1. “Kazak” kelimesi (adı) XV. yüzyılda ortaya çıkmıştır. XV. yüzyılda Canibek ve Kerey’in başkanlığında, göçebe kavimler Ebu’l-Hayır Han’a baş kaldırarak Doğu Kıpçak bozkırlarından Batı´daki Yedisu ve Çu nehri bölgesine göç etmişler ve bu ilk kavimlere “Kazak” adı verilmiştir. Anlamı “kendi ilinden ayrılan, kopan, kaçanlar” demektir. Bu kelime sonradan Kazakların adı olmuştur.

2. Eski Çin ‘Jungo’ yıllıklarında “Üysin”, ‘Usın’ veya ‘Asu’ adlı ulus isimlerinin ses değişimine uğraması suretiyle Kazak kelimesi ortaya çıkmıştır.

3.  “Kazak” adı Tan Sülalesi Tarihi’nde (7.-8. asırlarda) “kasa, hasa” olarak geçmektedir. Bu adın tarihi kaynaklarda geçmesi çok eski devirlere aittir

‘Kazak’ ismine eski devirlerde Kazaklarla ilişki içinde bulunan ve yazı medeniyeti olan halkların mesela, Çin, Arap, Fars, Bizans, Rus, Moğol ve Türk dillerindeki yazılı kaynaklarında rastlanmaktadır.  Bu devletlerin dillerinin özelliklerinden dolayı “Kazak” kelimesine çeşitli şekillerde rastlanmaktadır.
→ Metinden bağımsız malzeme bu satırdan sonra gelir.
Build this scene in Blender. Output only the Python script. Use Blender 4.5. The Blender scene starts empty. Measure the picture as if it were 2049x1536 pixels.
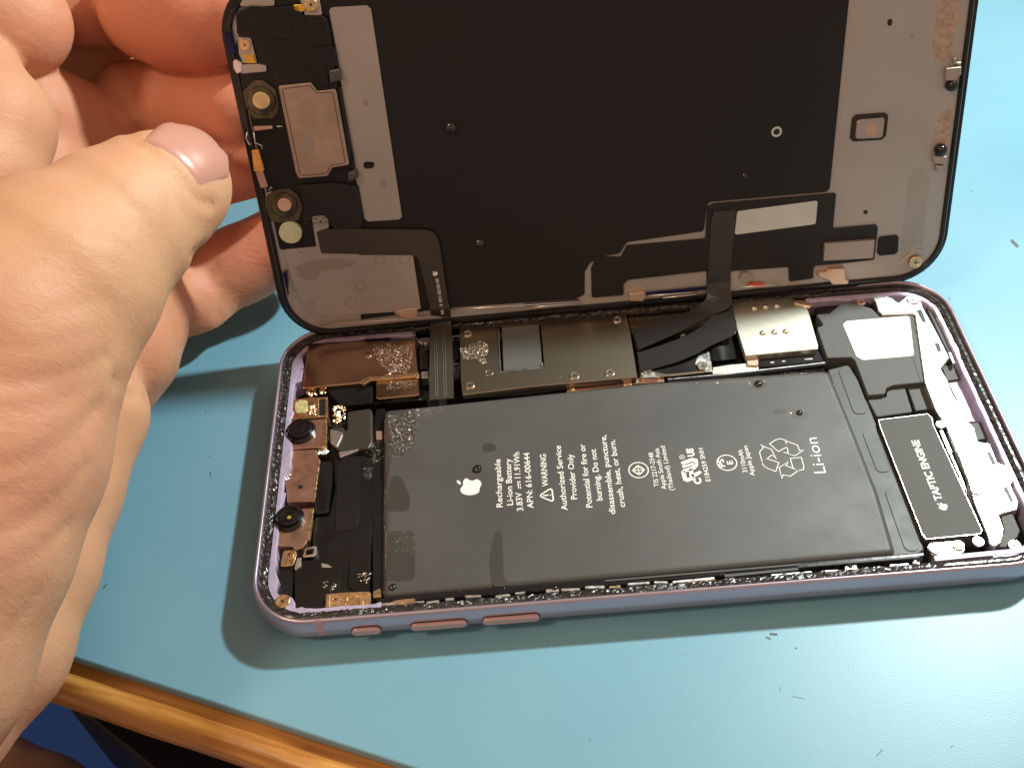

Mesela Asa, Kasa, Hasa, Xaysak, Kösek, Gasuk, Gasag, Xasık, vs. gibi. (Mınjan, 1994: 19)

‘Kazak’ ismine yazılı kaynaklarda rastlamamıza rağmen bir halk adını temsil etmiyordu. İlk önceleri özel boy, kavim ismi olarak kullanıldı, sonraki devirlerde boy, kavimler birliğinin adını temsil etmeye başladı. (Mınjan, 1994:24)

"Kazak" sözcüğünün anlamı hakkında eski ve yeni yorumları ve değerlendirmeleri üç gurupta sınıflandırmak mümkündür:

1.  Kazak halkı arasına yayılmış olan tarihi hikâyelerden anlaşıldığına göre "Kazak" sözcüğünün kaynağı kaz-kuğunun ‘kaz’ diye anlaşılmasından ortaya çıkmıştır.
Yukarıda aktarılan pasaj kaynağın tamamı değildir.